Ohio missing teen Madison Bell calls cops to say she's safe and left home on her own after massive search by FBI

She went missing last week hours before her graduation, on the way to salon


                            Ohio missing teen Madison Bell calls cops to say she's safe and left home on her own after massive search by FBI
Madison Bell (Highland County Sheriff's Office)

HIGHLAND COUNTY, OHIO: Madison Bell, 18, who was reported missing a week ago, called the authorities on May 24 to say that she is safe. 

Madison had been reported missing on May 17 at around 11.20 am just a few hours before she was to graduate from High School. Her car was found abandoned inside a parking lot with the keys still in the ignition. Her cellphone was also found inside the car which led to suspicion of foul play.

According to the Highland County Sheriff's Office, Madison has been in contact since May 24 and confirmed that she had left home of her own free will, Daily Mail reports.  However, she does not want her location to be disclosed to anyone. Police revealed that no arrests will be made in the case. The teenager's disappearance had resulted in a $15,000 reward on information leading to her safe return.

Her family released a statement and said, "We ask that the public and media respect our privacy during this difficult time while we are emotionally raw. We are just relieved to know Maddie is alive and not in physical danger." The family also thanked all those who had been involved in the massive search for Madison and also the community for their support. "Every single effort to find Maddie has touched us and we appreciate it from the bottom of our hearts."

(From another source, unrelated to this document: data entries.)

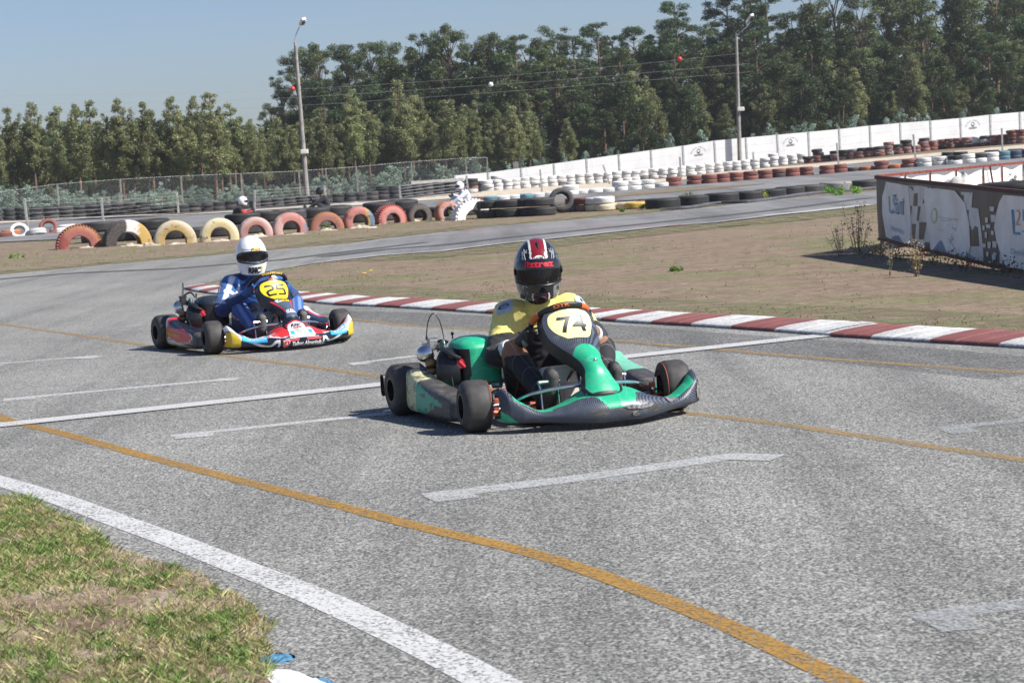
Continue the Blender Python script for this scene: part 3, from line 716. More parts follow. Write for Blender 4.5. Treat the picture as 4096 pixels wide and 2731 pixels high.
rc = [['red', 'black'], ['red', 'red', 'black', 'black'], ['pink', 'black'], ['pink', 'pink', 'black'], ['pink', 'black', 'black'], ['pink', 'pink', 'grey'], ['pink', 'pink', 'black'], ['red', 'pink', 'black'], ['red', 'pink', 'black'], ['grey', 'pink', 'pink', 'pink'], ['red', 'pink', 'black'], ['pink', 'pink', 'black', 'black'], ['pink', 'red'], ['pink', 'red', 'pink', 'black'], ['red', 'red', 'pink'], ['dusty', 'pink', 'red'], ['red', 'pink', 'red'], ['red', 'red', 'pink'], ['red', 'pink', 'pink'], ['red', 'white', 'white'], ['red', 'white', 'black'], ['red', 'red', 'red'], ['pink', 'red', 'red'], ['pink', 'red', 'red', 'red'], ['pink', 'pink', 'red', 'red']]
stack_row(rx, rb, lambda i: rc[i], 'car', 'in the red row', 'red and black tyre stacks in front of the wall', jit=.06, step=1.0)
# low row between the two far lanes
low = [(12, 951, ['red']), (45, 942, ['orange']), (78, 946, ['white']), (148, 942, ['white']), (196, 937, ['red']), (236, 934, ['white']), (268, 920, ['white']),
       (1925, 808, ['red']), (1962, 806, ['teal']), (2008, 803, ['white']), (2055, 799, ['white']), (2102, 796, ['teal']), (2147, 792, ['white']), (2196, 788, ['white']), (2243, 784, ['white']), (2284, 781, ['white', 'white']), (2330, 777, ['white']), (2380, 774, ['white']), (2427, 770, ['white']), (2482, 765, ['white', 'white']), (2535, 761, ['white', 'white']), (2588, 757, ['white', 'white']), (2645, 750, ['white']),
       (2696, 746, ['red', 'red']), (2778, 740, ['red', 'red']), (2838, 736, ['red', 'red']), (2890, 732, ['red', 'red']), (2943, 727, ['red', 'red']), (3003, 722, ['red', 'red']), (3060, 717, ['red', 'red']), (3116, 712, ['black', 'red']), (3170, 708, ['red', 'red']), (3226, 703, ['red', 'red']), (3308, 698, ['red', 'red']), (3360, 693, ['red', 'red']), (3410, 688, ['dusty']), (3467, 684, ['orange']), (3527, 680, ['red', 'red']), (3582, 676, ['orange']), (3638, 672, ['pink', 'red']), (3697, 668, ['white', 'white']), (3757, 663, ['white', 'white']), (3820, 659, ['white', 'black']), (3872, 654, ['white', 'white']), (3918, 650, ['white', 'black']), (3966, 646, ['white', 'white']), (4012, 641, ['blue', 'teal']), (4058, 637, ['navy', 'navy']), (4098, 633, ['navy', 'black'])]
for i, (x, y, cs) in enumerate(low):
    p = at(x, y); z = 0
    for j, c in enumerate(cs):
        fl = '' if len(cs) == 1 else (LV[2][j] + ' of its pair, ')
        if i < 7: lb = f'{NAMEC[c]} tyre beyond the first red arch, {ordw(i + 1)} from the left'
        else: lb = f'{NAMEC[c]} tyre, {fl}{ordw(i - 6)} from left in the low row'
        tyre('car', c, p, lb, 'low row of tyres between the far lanes', tilt={2: .9, 4: 1.2, 3: .25}.get(i, random.uniform(-.06, .06)), az={2: .3, 4: .2}.get(i), z=z + {2: .1, 4: .18}.get(i, 0), sc=1.05); z += .195
for i, (x, y) in enumerate([(3795, 624), (3842, 623), (3968, 616), (4062, 612)]):
    tyre('car', 'black', at(x, y), f'loose black tyre on the far lane at right, {ordw(i + 1)} from the left', 'loose black tyres on the far lane', sc=1.2)
# flat black truck tyres behind the half-buried ones
tr = [(400, 968, 2), (505, 963, 1), (610, 958, 2), (703, 955, 1), (790, 950, 1), (880, 945, 1), (975, 935, 2), (1065, 925, 2), (1160, 917, 2), (1255, 907, 2), (1345, 899, 2), (1435, 890, 1), (1520, 884, 2), (1610, 875, 2), (1690, 870, 1), (1770, 866, 1), (1850, 862, 1)]
for i, (x, y, n_) in enumerate(tr):
    p = at(x, y)
    for j in range(n_): tyre('truck', 'black' if (i + j) % 3 else 'dusty', p, f'{"upper" if j else "lower"} flat truck tyre, {ordw(i + 1)} from the left behind the arches', 'flat truck tyres behind the arches', z=j * .27, tilt=.04 * j * (-1) ** i)
vv = [(1958, 872, 2), (2042, 868, 2), (2110, 864, 2), (2168, 862, 2)]
for i, (x, y, n_) in enumerate(vv):
    p = at(x, y)
    for j in range(2): tyre('van', 'black', p + Vector((random.uniform(-.06, .06), 0, 0)), f'{"upper" if j else "lower"} black van tyre of the {ordw(i + 1)} pair right of the white arch', 'paired black tyres beside the white arch', z=j * .26, sc=1.05 + .12 * (i in (1, 3)))
p = at(2245, 852); tyre('van', 'dusty', p, 'black tyre standing upright and leaning at the end of the paired black tyres', None, tilt=R(74), az=R(8), z=.33)
sm_ = [(2304, 846, ['grey', 'red']), (2345, 845, ['pink', 'red']), (2385, 844, ['cream', 'white']), (2418, 843, ['cream', 'white']), (2462, 838, ['cream']), (2508, 836, ['cream']), (2540, 835, ['yellow']), (2562, 831, ['red']), (2590, 822, ['dusty'])]
for i, (x, y, cs) in enumerate(sm_):
    for j, c in enumerate(cs):
        fl = LV[2][j] + ' of its pair, ' if len(cs) > 1 else ''
        tyre('car', c, at(x, y), f'{NAMEC[c]} tyre, {fl}{ordw(i + 1)} from left, short row by the road', 'short painted row beside the near road', z=j * .2, sc=1.02)
rt = [(2652, 834, 'black', 1.0), (2775, 823, 'dusty', .85), (2887, 812, 'black', 1.0), (2990, 804, 'black', .92), (3082, 795, 'black', .92), (3160, 784, 'black', .9), (3237, 776, 'dusty', .92), (3343, 764, 'grey', 1.0), (3462, 756, 'black', .95)]
for i, (x, y, c, sc_) in enumerate(rt):
    tyre('truck', c, at(x, y), f'{NAMEC[c]} truck tyre lying behind the long grey pipe, {ordw(i + 1)} from the left', 'truck tyres along the bent pipe', sc=sc_)
mb = MB(); pp = [(2640, 840, .03), (2765, 832, .05), (2862, 818, .06), (2990, 812, .07), (3080, 802, .07), (3200, 784, .07), (3300, 774, .07), (3503, 757, .07), (3800, 732, .06)]
PIPE = flat('grey_plastic_pipe', (.10, .105, .115), .35, dirt=.3, scale=3)
mb.tube([at(x, y + 4) + Vector((0, 0, z)) for x, y, z in pp], .045, 10, 5)
tag(mb.build('pipe', PIPE), 'long bent dark pipe lying along the truck tyres beside the near road', 'pipe')
mb = MB(); mb.tube([at(x, y + 2) + Vector((0, 0, .05)) for x, y in [(-200, 893), (0, 887), (357, 878), (700, 861), (998, 842), (1295, 822), (1430, 811), (1638, 798), (1846, 780), (1925, 771)]], .045, 8, 5)
for x in range(0, 1900, 100): mb.tube([at(x, bb(x) + 7), at(x, bb(x) + 7) + Vector((0, 0, .05))], .03, 5)
tag(mb.build('pipe', PIPE), 'low dark rail running in front of the black tyre stacks', 'pipe')

# ---- half-buried painted truck tyres (arches)
def arch(i, xl, xr, ytop, ybase, yaw, cfn, label, lugs=0, tread=.36, RR=None):
    yaw = -yaw + R(5)
    xc = (xl + xr) / 2; p = at(xc, ybase + 1); px_m = CF / p.y
    wd = tread; Rr = ((xr - xl) / px_m - wd * .8 * abs(math.sin(yaw))) / 2 / math.cos(yaw); Rr = RR or Rr
    vis = (ybase - ytop) / px_m
    me = tyre_mesh('arch_tyre', Rr, wd, Rr * .50, ARCHM, 56, lugs, 0 if lugs else 3, cfn(Rr, wd))
    o = link('half_buried_tyre', me); M = Matrix.Translation(p + Vector((0, 0, vis - Rr))) @ Matrix.Rotation(yaw, 4, 'Z') @ Matrix.Rotation(R(90), 4, 'X') @ Matrix.Translation((0, 0, -wd / 2))
    o.matrix_world = M; return tag(o, label, 'tyre', 'half-buried painted tyres along the verge')
ARCHM = m_tyrepaint('paint_on_rubber_varied', None, .405)
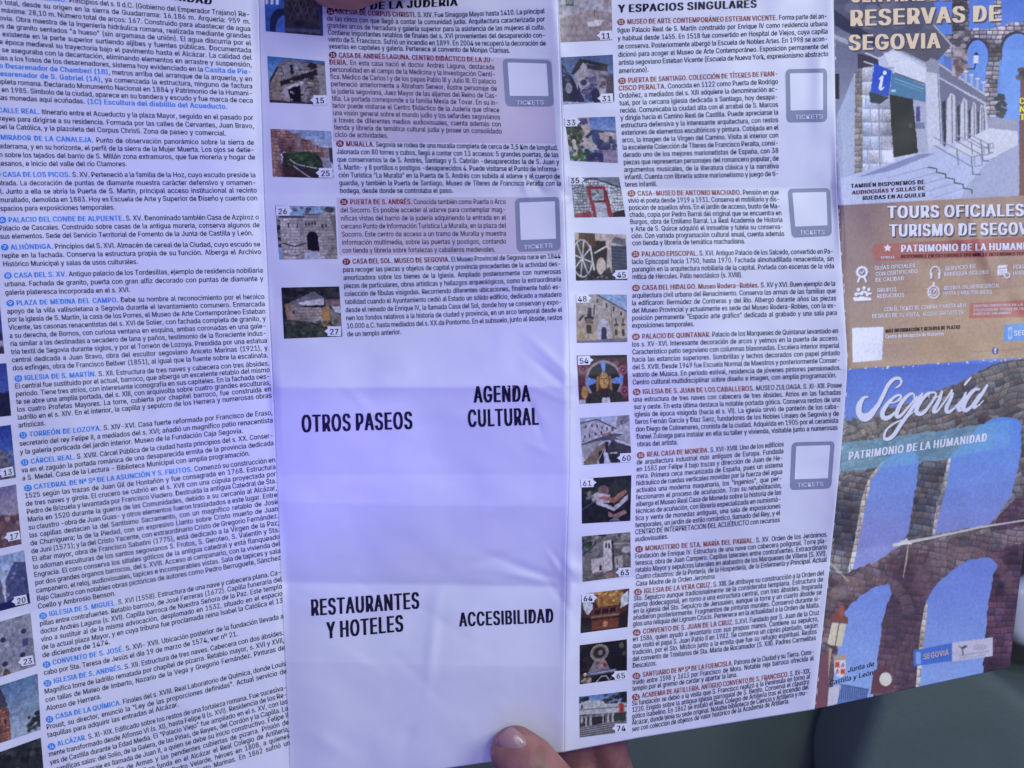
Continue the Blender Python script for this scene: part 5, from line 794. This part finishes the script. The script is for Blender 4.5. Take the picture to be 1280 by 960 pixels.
def hand(name, chains, label, nails, voxel=.0009):
    mb = MB()
    for ch in chains:
        P = [(world(x, y, d), r / 1000) for x, y, d, r in ch]
        for (a, ra), (b, rb) in zip(P[:-1], P[1:]): cone(mb, a, b, ra, rb)
    root = thing(name, tuple(world(*chains[-1][-1][:3])), label, 'hand', 'hands holding the leaflet')
    o = mb.build('skin', [SKIN], root, True)
    r = o.modifiers.new('fuse', 'REMESH'); r.mode = 'VOXEL'; r.voxel_size = voxel; r.use_smooth_shade = True
    s = o.modifiers.new('soften', 'SMOOTH'); s.factor = .5; s.iterations = 9
    for c, ax, up, L, w, rr in nails:
        # curved nail plate: c centre (world), ax = direction to tip, up = outward
        c = np.array(c); ax = np.array(ax, float); ax /= np.linalg.norm(ax); up = np.array(up, float); up -= ax * up.dot(ax); up /= np.linalg.norm(up); sd = np.cross(ax, up)
        V = []; F = []; nu, nv = 13, 15
        for j in range(nv):
            for i in range(nu):
                s_ = (i / (nu - 1) - .5) * 2; t = (j / (nv - 1) - .5) * 2; ws = w * (1 - .32 * abs(t) ** 3.5) ; a_ = s_ * .95
                V.append(c + ax * (t * L * (1 - .18 * s_ * s_) ) + sd * math.sin(a_) * ws * 1.18 + up * ((math.cos(a_) - 1) * rr - .10 * L * max(0, t) ** 2 - .05 * L * t * t - (.0007 if abs(s_) > .99 or t < -.99 else 0)))
        for j in range(nv - 1):
            for i in range(nu - 1): k = j * nu + i; F.append((k, k + 1, k + nu + 1, k + nu))
        nb = MB(); nb.add(V, F); n = nb.build('nail', [NAIL], root, True); m = n.modifiers.new('thickness', 'SOLIDIFY'); m.thickness = .0006; m.offset = 0
    return root
# lower hand: thumb in front of the paper, fingers behind it
thumb = [(644, 940, .2845, 8.5), (662, 955, .2825, 9.2), (694, 986, .281, 8.4), (715, 1010, .281, 9.2), (752, 1072, .284, 10.5), (800, 1150, .292, 13)]
tipd = world(630, 926, .285) - world(668, 962, .2825)
hand('hand', [thumb,
      [(712, 880, .302, 6.2), (716, 925, .304, 7.0), (724, 975, .311, 7.8), (742, 1030, .317, 8.6), (790, 1150, .318, 10)],
      [(752, 862, .303, 6.4), (757, 915, .305, 7.2), (762, 955, .311, 8.0), (778, 1020, .319, 8.8), (826, 1150, .322, 10)],
      [(790, 985, .318, 6.4), (800, 1015, .320, 7.4), (812, 1060, .322, 8.0), (850, 1155, .322, 10)],
      [(818, 1035, .322, 5.6), (832, 1070, .322, 6.4), (846, 1110, .322, 7.0), (876, 1165, .320, 9)],
      [(800, 1150, .300, 16), (826, 1190, .306, 20), (850, 1260, .300, 20)], [(850, 1150, .316, 14), (868, 1210, .312, 18), (866, 1270, .304, 20)],
      [(790, 1150, .312, 12), (876, 1160, .316, 11)], [(850, 1250, .302, 21), (860, 1340, .296, 21), (880, 1480, .285, 24)]],
     'hand at the bottom edge pinching the leaflet, thumb in front and fingers behind', [(world(637.5, 934.5, .2779), tipd, (-.42, -1.0, .10), .0050, .0048, .0052)])
# upper hand: only the tip of its thumb reaches into the picture
t2 = world(400, -14, .288) - world(460, -60, .283)
hand('hand', [[(412, -19, .2885, 7.4), (440, -19, .286, 8.0), (490, -42, .281, 8.6), (545, -80, .280, 9.6), (620, -140, .284, 12)],
      [(440, 10, .312, 6.4), (470, -40, .314, 7.4), (520, -100, .318, 8.4), (600, -180, .318, 10)], [(500, 0, .312, 6.6), (520, -50, .315, 7.6), (560, -110, .319, 8.6), (640, -190, .318, 10)],
      [(556, -10, .312, 6.2), (570, -60, .315, 7.2), (605, -120, .319, 8.2), (680, -195, .318, 10)], [(606, -30, .312, 5.4), (620, -80, .315, 6.2), (655, -130, .318, 7), (710, -195, .316, 9)],
      [(620, -150, .296, 15), (660, -210, .302, 19), (700, -280, .300, 20)], [(700, -190, .314, 12), (710, -240, .310, 17), (720, -290, .302, 20)], [(600, -180, .312, 12), (710, -195, .314, 11)], [(700, -270, .302, 21), (740, -360, .296, 21), (790, -500, .285, 24)]],
     'hand at the top edge of the leaflet, only its brown thumb tip in view', [])
# ------------------------------------------------------------ car interior behind the leaflet
VINYL = mat('grey_vinyl', (.13, .18, .12), .55, .4, bumpamt=.0006, bscale=260, var=.10, vscale=12)
DARKV = mat('dark_trim', (.05, .055, .038), .6, .4, bumpamt=.0006, bscale=300, var=.1, vscale=20)
CARPET = mat('black_carpet', (.012, .012, .013), .95, .2, bumpamt=.002, bscale=500, var=.3, vscale=200)
GLINT = mat('pale_glint', (.88, .93, .88), .3, .5, var=.05)  # near-white: bright window light put into the colour
def cushion(name, pts, thick, m, parent, bev=.03, bulge=.02):
    """pillow: outline (world x, z at given y) extruded backwards, rounded"""
    import bmesh
    bm = bmesh.new(); P = [bm.verts.new(p) for p in pts]; f = bm.faces.new(P); f.normal_update()
    if f.normal.y > 0: f.normal_flip()
    r = bmesh.ops.extrude_face_region(bm, geom=[f]); vs = [v for v in r['geom'] if isinstance(v, bmesh.types.BMVert)]
    for v in vs: v.co += Vector((0, thick, 0))
    bmesh.ops.recalc_face_normals(bm, faces=bm.faces)
    me = bpy.data.meshes.new(name); bm.to_mesh(me); bm.free(); me.materials.append(m); o = link(name, me, parent)
    b = o.modifiers.new('round', 'BEVEL'); b.width = bev; b.segments = 6; b.limit_method = 'NONE'
    me.polygons.foreach_set('use_smooth', [True] * len(me.polygons))
    return o
W3 = lambda x, y, d: Vector(world(x, y, d).tolist())
seat = thing('car_seat', tuple(world(900, 1500, .95)), 'grey-green vinyl car seat blurred behind the third panel, left of the dark gap', 'car seat', 'car seats behind the leaflet')
cushion('backrest', [W3(500, 560, .86), W3(1082, 560, .86), W3(1092, 850, .86), W3(1072, 905, .86), W3(1036, 952, .85), W3(1000, 1200, .84), W3(480, 1200, .84)], .12, VINYL, seat, .035)
cushion('seat_base', [W3(500, 1160, .78), W3(1010, 1160, .78), W3(1010, 1330, .76), W3(480, 1330, .76)], .30, VINYL, seat, .04)
seat2 = thing('car_seat', tuple(world(1250, 1500, .95)), 'grey-green vinyl car seat blurred at the bottom right corner, below the cover panel', 'car seat', 'car seats behind the leaflet')
cushion('backrest', [W3(1112, 560, .74), W3(1150, 500, .74), W3(1230, 760, .74), W3(1238, 838, .74), W3(1300, 880, .74), W3(1520, 940, .74), W3(1520, 1200, .72), W3(1085, 1200, .72), W3(1068, 985, .73), W3(1104, 880, .74)], .12, VINYL, seat2, .03)
cushion('seat_base', [W3(1060, 1180, .66), W3(1520, 1180, .66), W3(1520, 1330, .64), W3(1060, 1330, .64)], .28, VINYL, seat2, .04)
door = thing('door_panel', tuple(world(1420, 1300, 1.0)), 'dark grey car door panel behind the right edge of the leaflet', 'door panel')
cushion('door_trim', [W3(1180, 420, .98), W3(1700, 300, .98), W3(1700, 1240, .98), W3(1180, 1240, .98)], .06, DARKV, door, .02)
cushion('window_glint', [W3(1266, 736, .90), W3(1340, 705, .90), W3(1340, 780, .90), W3(1284, 816, .90), W3(1264, 796, .90)], .03, GLINT, door, .012)  # pale piece added to stand for a bright patch of window light
cushion('armrest', [W3(1236, 838, .90), W3(1600, 900, .90), W3(1600, 990, .90), W3(1236, 930, .90)], .07, VINYL, door, .02)
def box(name, x0, x1, y0, y1, z0, z1, m):
    mb = MB(); v = [(x, y, z) for x in (x0, x1) for y in (y0, y1) for z in (z0, z1)]
    mb.add(v, [(0, 1, 3, 2), (4, 6, 7, 5), (0, 4, 5, 1), (2, 3, 7, 6), (0, 2, 6, 4), (1, 5, 7, 3)]); return mb.build(name, [m])
f = box('floor', -1.2, 1.2, .2, 1.6, .30, .34, CARPET); f['kind'] = 'structure'
w = box('wall', -1.2, 1.2, 1.30, 1.34, .35, 1.9, CARPET); w['kind'] = 'structure'
print('verts', sum(len(o.data.vertices) for o in S.objects if o.type == 'MESH'), 'objs', len(S.objects))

The case had also led to the Ohio governor Mike DeWine pleading for the teenager's safe return along with the FBI joining the investigation. Madison had vanished just two days after the tanning salons in Ohio had reopened.

We had previously reported that her mother Melissa had said at the time of her daughter's disappearance, "I’ve shed a lot of tears, and sometimes I haven’t shed any because I feel like I’ve just cried everything I have out. It makes me feel so much better because that’s my baby."

The chief of Rescue 101 Search and Rescue, Andrew Surritt, had said, "We have crews that are distributing flyers. We’ve had most of Highland County, Fayette County, and Ross County, and we’re starting to work in Pickaway County this evening, and we’ve even sent flyers as far south as Portsmouth, Ohio."

Madison's mother, Melissa, had taken to Facebook to share, "Almost 48 hours of no sleep. I can’t rest my mind until Maddie is home safe. I’ll never give up searching for her. The overwhelming response from our community, family, friends, and strangers has been nothing short of amazing and we’re so grateful. At this point, I don’t have any further information and we ask that you continue to keep Maddie & our family in your prayers."

Her friends had described Madison as an "amazing" person and a "good girl". Her classmate Brianna Blair had shared, "She doesn’t deserve anything like this at all. And I hate that’s she’s going through it, and she’s alone, so I’m hoping we find her soon so that she doesn’t have to be out there by herself anymore." 

At the time, no one knew anything of Madison's whereabouts and many of her friends and family had joined the search parties to look for her.